AVAILABLE DATA:
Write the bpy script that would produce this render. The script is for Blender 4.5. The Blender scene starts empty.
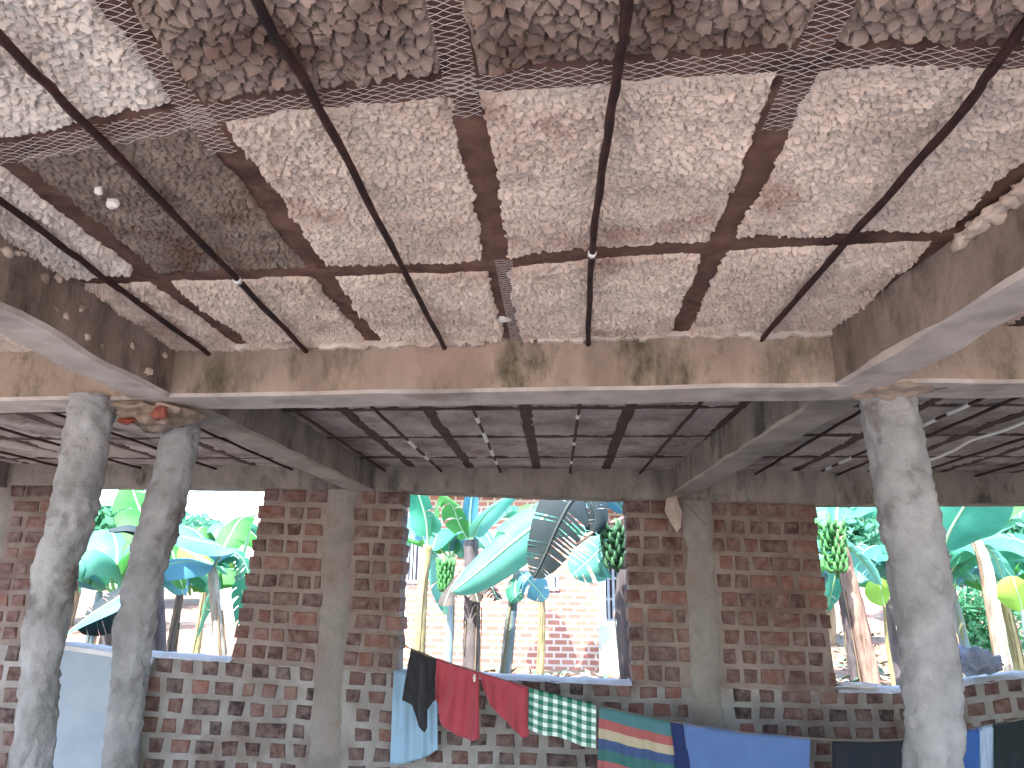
import bpy, bmesh, math, random
import numpy as np
from mathutils import Vector, noise

random.seed(7)
rng = np.random.default_rng(7)
SC = bpy.context.scene
COL = SC.collection

# ------------------------------------------------------------------ camera
F = 740.0
TH = math.radians(15.4)
PSI = math.radians(3.8)
ROLL = 0.012
CAM = np.array([0.0, 0.0, 1.6])
fw = np.array([-math.sin(PSI) * math.cos(TH), math.cos(PSI) * math.cos(TH), math.sin(TH)])
r0 = np.array([math.cos(PSI), math.sin(PSI), 0.0])
u0 = np.cross(r0, fw)
rt = math.cos(ROLL) * r0 + math.sin(ROLL) * u0
up = np.cross(rt, fw)


def ray(x, y):
    return fw + (x - 512) / F * rt - (y - 384) / F * up


def onz(x, y, z):
    d = ray(x, y)
    return CAM + d * (z - CAM[2]) / d[2]


def onp(x, y, p, n):
    d = ray(x, y)
    p = np.array(p, float)
    n = np.array(n, float)
    return CAM + d * ((p - CAM) @ n) / (d @ n)


def aty(x, y, Y):
    return onp(x, y, (0, Y, 0), (0, 1, 0))


cam_d = bpy.data.cameras.new('camera')
cam_d.sensor_width = 36.0
cam_d.lens = F / 1024 * 36.0
cam_d.clip_start = 0.02
cam_d.clip_end = 400
cam = bpy.data.objects.new('camera', cam_d)
COL.objects.link(cam)
from mathutils import Matrix
cam.matrix_world = Matrix(((rt[0], up[0], -fw[0], CAM[0]), (rt[1], up[1], -fw[1], CAM[1]),
                           (rt[2], up[2], -fw[2], CAM[2]), (0, 0, 0, 1)))
SC.camera = cam


# ------------------------------------------------------------------ materials
def lin(r, g, b):
    o = []
    for c in (r, g, b):
        c /= 255.0
        o.append(c / 12.92 if c <= 0.04045 else ((c + 0.055) / 1.055) ** 2.4)
    return (*o, 1.0)


class NT:
    def __init__(s, name, rough=0.9):
        s.m = bpy.data.materials.new(name)
        s.m.use_nodes = True
        s.t = s.m.node_tree
        s.b = s.t.nodes['Principled BSDF']
        s.b.inputs['Roughness'].default_value = rough
        s.b.inputs['Specular IOR Level'].default_value = 0.25
        s.tc = s.t.nodes.new('ShaderNodeTexCoord')

    def link(s, a, b):
        s.t.links.new(a, b)

    def coords(s, scale=(1, 1, 1), rot=(0, 0, 0), which='Object'):
        mp = s.t.nodes.new('ShaderNodeMapping')
        mp.inputs['Scale'].default_value = scale
        mp.inputs['Rotation'].default_value = rot
        s.link(s.tc.outputs[which], mp.inputs['Vector'])
        return mp.outputs['Vector']

    def noise(s, scale, detail=4, co=None, rough=0.6):
        n = s.t.nodes.new('ShaderNodeTexNoise')
        n.inputs['Scale'].default_value = scale
        n.inputs['Detail'].default_value = detail
        n.inputs['Roughness'].default_value = rough
        s.link(co if co is not None else s.tc.outputs['Object'], n.inputs['Vector'])
        return n.outputs['Fac']

    def ramp(s, fac, stops, interp='LINEAR'):
        r = s.t.nodes.new('ShaderNodeValToRGB')
        r.color_ramp.interpolation = interp
        e = r.color_ramp.elements
        while len(e) < len(stops):
            e.new(0.5)
        for el, (p, c) in zip(e, stops):
            el.position = p
            el.color = c if len(c) == 4 else (*c, 1)
        s.link(fac, r.inputs['Fac'])
        return r.outputs['Color']

    def mix(s, fac, a, b, mode='MIX'):
        m = s.t.nodes.new('ShaderNodeMix')
        m.data_type = 'RGBA'
        m.blend_type = mode
        for sock, v in ((m.inputs['Factor'], fac), (m.inputs['A'], a), (m.inputs['B'], b)):
            pass
        ins = [i for i in m.inputs if i.enabled or True]
        fa, ca, cb = m.inputs[0], m.inputs[6], m.inputs[7]
        for sock, v in ((fa, fac), (ca, a), (cb, b)):
            if hasattr(v, 'links') or isinstance(v, bpy.types.NodeSocket):
                s.link(v, sock)
            else:
                sock.default_value = v
        return m.outputs[2]

    def bump(s, h, strength=0.5, dist=0.01):
        b = s.t.nodes.new('ShaderNodeBump')
        b.inputs['Strength'].default_value = strength
        b.inputs['Distance'].default_value = dist
        s.link(h, b.inputs['Height'])
        s.link(b.outputs['Normal'], s.b.inputs['Normal'])

    def attr(s, name):
        a = s.t.nodes.new('ShaderNodeAttribute')
        a.attribute_name = name
        return a.outputs['Color']

    def color(s, c):
        if isinstance(c, bpy.types.NodeSocket):
            s.link(c, s.b.inputs['Base Color'])
        else:
            s.b.inputs['Base Color'].default_value = c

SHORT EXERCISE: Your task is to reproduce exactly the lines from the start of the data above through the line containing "COL = SC.collection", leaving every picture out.

TASK ANSWER:
Write the bpy script that would produce this render. The script is for Blender 4.5. The Blender scene starts empty.
import bpy, bmesh, math, random
import numpy as np
from mathutils import Vector, noise

random.seed(7)
rng = np.random.default_rng(7)
SC = bpy.context.scene
COL = SC.collection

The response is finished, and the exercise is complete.